**Recorded data**
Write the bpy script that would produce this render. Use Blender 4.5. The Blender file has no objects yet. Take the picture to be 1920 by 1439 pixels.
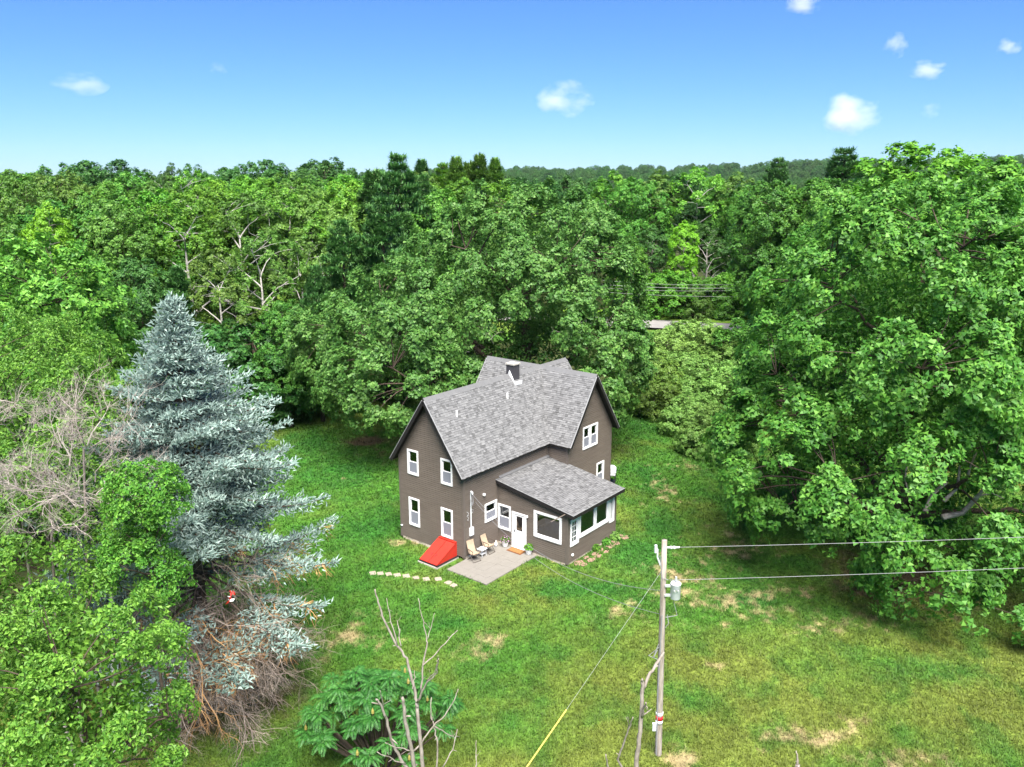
import bpy, math, random
import numpy as np
from mathutils import Vector

# ------------------------------------------------------------------ camera, sky, sun
sc = bpy.context.scene
F_PX, PITCH, CAM_H = 1551.0, math.radians(13.94), 19.55
cam_d = bpy.data.cameras.new('camera')
cam = bpy.data.objects.new('camera', cam_d)
sc.collection.objects.link(cam)
cam.location = (0, 0, CAM_H)
cam.rotation_euler = (math.pi / 2 - PITCH, 0, 0)
cam_d.sensor_width = 36
cam_d.lens = 36 * F_PX / 1920
cam_d.clip_end = 20000
sc.camera = cam

SUN_EL, SUN_AZ = math.radians(60), math.radians(172)   # azimuth clockwise from +Y
world = bpy.data.worlds.new('World')
sc.world = world
world.use_nodes = True
nt = world.node_tree
bg = nt.nodes['Background']
sky = nt.nodes.new('ShaderNodeTexSky')
sky.sky_type = 'NISHITA'
sky.sun_disc = False
sky.sun_elevation = SUN_EL
sky.sun_rotation = SUN_AZ
sky.altitude = 0
sky.air_density = 1.0
sky.dust_density = 0.0
sky.ozone_density = 10.0
hs = nt.nodes.new('ShaderNodeHueSaturation')       # the whole sky a little more saturated
hs.inputs['Saturation'].default_value = 1.0
tint = nt.nodes.new('ShaderNodeMix'); tint.data_type = 'RGBA'; tint.blend_type = 'MULTIPLY'
tint.inputs[0].default_value = 1.0; tint.inputs[7].default_value = (.57, .755, 1.0, 1)
nt.links.new(sky.outputs[0], tint.inputs[6])
nt.links.new(tint.outputs[2], hs.inputs['Color'])
nt.links.new(hs.outputs[0], bg.inputs[0])
bg.inputs[1].default_value = 0.055

sun_d = bpy.data.lights.new('sun', 'SUN')
sun_d.energy = 5.0
sun_d.angle = math.radians(44)
sun_d.color = (1.0, 0.95, 0.87)
sun = bpy.data.objects.new('sun', sun_d)
sc.collection.objects.link(sun)
sdir = Vector((math.sin(SUN_AZ) * math.cos(SUN_EL), math.cos(SUN_AZ) * math.cos(SUN_EL), math.sin(SUN_EL)))
sun.rotation_euler = sdir.to_track_quat('Z', 'Y').to_euler()

sc.view_settings.view_transform = 'Standard'
sc.view_settings.look = 'None'
sc.view_settings.gamma = 1.0
sc.view_settings.use_curve_mapping = False
sc.view_settings.exposure = 1.6
cy = sc.cycles
cy.max_bounces = 5
cy.diffuse_bounces = 2
cy.glossy_bounces = 2
cy.transmission_bounces = 3
cy.transparent_max_bounces = 10
cy.volume_bounces = 3
cy.caustics_reflective = False
cy.caustics_refractive = False

# ------------------------------------------------------------------ pixel helpers (where things stand)
CP, SP = math.cos(PITCH), math.sin(PITCH)
def ray(px, py):
    a = (px - 960) / F_PX; b = -(py - 719.5) / F_PX
    return np.array([a, CP + b * SP, -SP + b * CP])
def ground(px, py, z=0.0):
    r = ray(px, py); t = (z - CAM_H) / r[2]
    return np.array([0, 0, CAM_H]) + t * r
def atD(px, py, D):
    r = ray(px, py)
    return np.array([0, 0, CAM_H]) + r * (D / r[1])

def norm(v):
    return v / np.maximum(np.linalg.norm(v, axis=-1, keepdims=True), 1e-9)

def vnoise(x, y, seed=0):
    x = np.asarray(x, float); y = np.asarray(y, float)
    xi = np.floor(x).astype(np.int64); yi = np.floor(y).astype(np.int64)
    fx = x - xi; fy = y - yi
    fx = fx * fx * (3 - 2 * fx); fy = fy * fy * (3 - 2 * fy)
    def h(a, b):
        n = (a * 374761393 + b * 668265263 + seed * 974634777) & 0x7fffffff
        n = ((n ^ (n >> 13)) * 1274126177) & 0x7fffffff
        n = (n ^ (n >> 16)) & 0xffff
        return n / 65535.0
    return (h(xi, yi) * (1 - fx) + h(xi + 1, yi) * fx) * (1 - fy) + (h(xi, yi + 1) * (1 - fx) + h(xi + 1, yi + 1) * fx) * fy
def fbm(x, y, seed=0, octv=4):
    s = 0; a = .5; t = 0
    for i in range(octv):
        s = s + a * vnoise(x * 2 ** i, y * 2 ** i, seed + i); t += a; a *= .5
    return s / t

# ------------------------------------------------------------------ mesh builder
class MB:
    def __init__(s):
        s.V = []; s.Q = []; s.T = []; s.n = 0
    def add(s, V, Q=None, T=None):
        V = np.asarray(V, float).reshape(-1, 3)
        if Q is not None and len(Q): s.Q.append(np.asarray(Q, np.int64).reshape(-1, 4) + s.n)
        if T is not None and len(T): s.T.append(np.asarray(T, np.int64).reshape(-1, 3) + s.n)
        s.V.append(V); s.n += len(V)
        return s
    def box(s, x0, x1, y0, y1, z0, z1):
        V = [(x0, y0, z0), (x1, y0, z0), (x1, y1, z0), (x0, y1, z0), (x0, y0, z1), (x1, y0, z1), (x1, y1, z1), (x0, y1, z1)]
        return s.add(V, [(0, 3, 2, 1), (4, 5, 6, 7), (0, 1, 5, 4), (1, 2, 6, 5), (2, 3, 7, 6), (3, 0, 4, 7)])
    def quad(s, a, b, c, d):
        return s.add([a, b, c, d], [(0, 1, 2, 3)])
    def hexa(s, bot, top):
        return s.add(list(bot) + list(top), [(0, 3, 2, 1), (4, 5, 6, 7), (0, 1, 5, 4), (1, 2, 6, 5), (2, 3, 7, 6), (3, 0, 4, 7)])
    def prism(s, poly, d):            # poly: list of 3D points, d: offset vector
        n = len(poly); P = np.array(poly, float); d = np.array(d, float)
        s.add(np.vstack([P, P + d]), [(i, (i + 1) % n, n + (i + 1) % n, n + i) for i in range(n)])
        b = s.n - 2 * n
        if n == 4:
            s.Q.append(np.array([[3, 2, 1, 0], [4, 5, 6, 7]]) + b)
        else:
            s.T.append(np.array([[0, i + 1, i] for i in range(1, n - 1)] + [[n, n + i, n + i + 1] for i in range(1, n - 1)]) + b)
        return s
    def tube(s, pts, rad, k=5, cap=True):
        P = np.asarray(pts, float); n = len(P)
        R = np.broadcast_to(np.asarray(rad, float), (n,))
        t = np.gradient(P, axis=0); t = norm(t)
        ref = np.array([0, 0, 1.0]) if abs(t.mean(0)[2]) < .75 else np.array([1.0, 0.1, 0])
        a = norm(np.cross(t, ref)); b = np.cross(t, a)
        an = np.arange(k) * 2 * math.pi / k
        V = P[:, None] + R[:, None, None] * (a[:, None] * np.cos(an)[None, :, None] + b[:, None] * np.sin(an)[None, :, None])
        i = np.arange(n - 1)[:, None] * k; j = np.arange(k)[None]; j2 = (j + 1) % k
        Q = np.stack([i + j, i + k + j, i + k + j2, i + j2], -1).reshape(-1, 4)
        T = []
        if cap and k > 3:
            T = [(0, q, q + 1) for q in range(1, k - 1)] + [((n - 1) * k, (n - 1) * k + q + 1, (n - 1) * k + q) for q in range(1, k - 1)]
        return s.add(V, Q, T)
    def lathe(s, prof, k=14, c=(0, 0, 0)):   # prof: (r, z) list
        an = np.arange(k) * 2 * math.pi / k
        P = np.array(prof, float); n = len(P)
        V = np.stack([P[:, 0:1] * np.cos(an) + c[0], P[:, 0:1] * np.sin(an) + c[1], np.repeat(P[:, 1:2], k, 1) + c[2]], -1)
        i = np.arange(n - 1)[:, None] * k; j = np.arange(k)[None]; j2 = (j + 1) % k
        return s.add(V, np.stack([i + j, i + j2, i + k + j2, i + k + j], -1).reshape(-1, 4))
    def mesh(s, name, smooth=False):
        me = bpy.data.meshes.new(name)
        V = np.concatenate(s.V).astype(np.float32)
        Q = np.concatenate(s.Q) if s.Q else np.zeros((0, 4), np.int64)
        T = np.concatenate(s.T) if s.T else np.zeros((0, 3), np.int64)
        me.vertices.add(len(V)); me.vertices.foreach_set('co', V.ravel())
        nl = Q.size + T.size; npoly = len(Q) + len(T)
        me.loops.add(nl); me.polygons.add(npoly)
        me.loops.foreach_set('vertex_index', np.concatenate([Q.ravel(), T.ravel()]).astype(np.int32))
        ls = np.concatenate([np.arange(len(Q)) * 4, Q.size + np.arange(len(T)) * 3]).astype(np.int32)
        me.polygons.foreach_set('loop_start', ls)
        me.polygons.foreach_set('use_smooth', np.full(npoly, bool(smooth)))
        me.update(calc_edges=True); me.validate()
        return me
    def build(s, name, mat, parent=None, smooth=False, loc=None, rot=None):
        return link(name, s.mesh(name, smooth), mat, parent, loc, rot)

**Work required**
Pictures excluded, repeat exactly the lines from the top of the material through the line with "from mathutils import Vector", including both of those lines.

**Reply to the exercise**
Write the bpy script that would produce this render. Use Blender 4.5. The Blender file has no objects yet. Take the picture to be 1920 by 1439 pixels.
import bpy, math, random
import numpy as np
from mathutils import Vector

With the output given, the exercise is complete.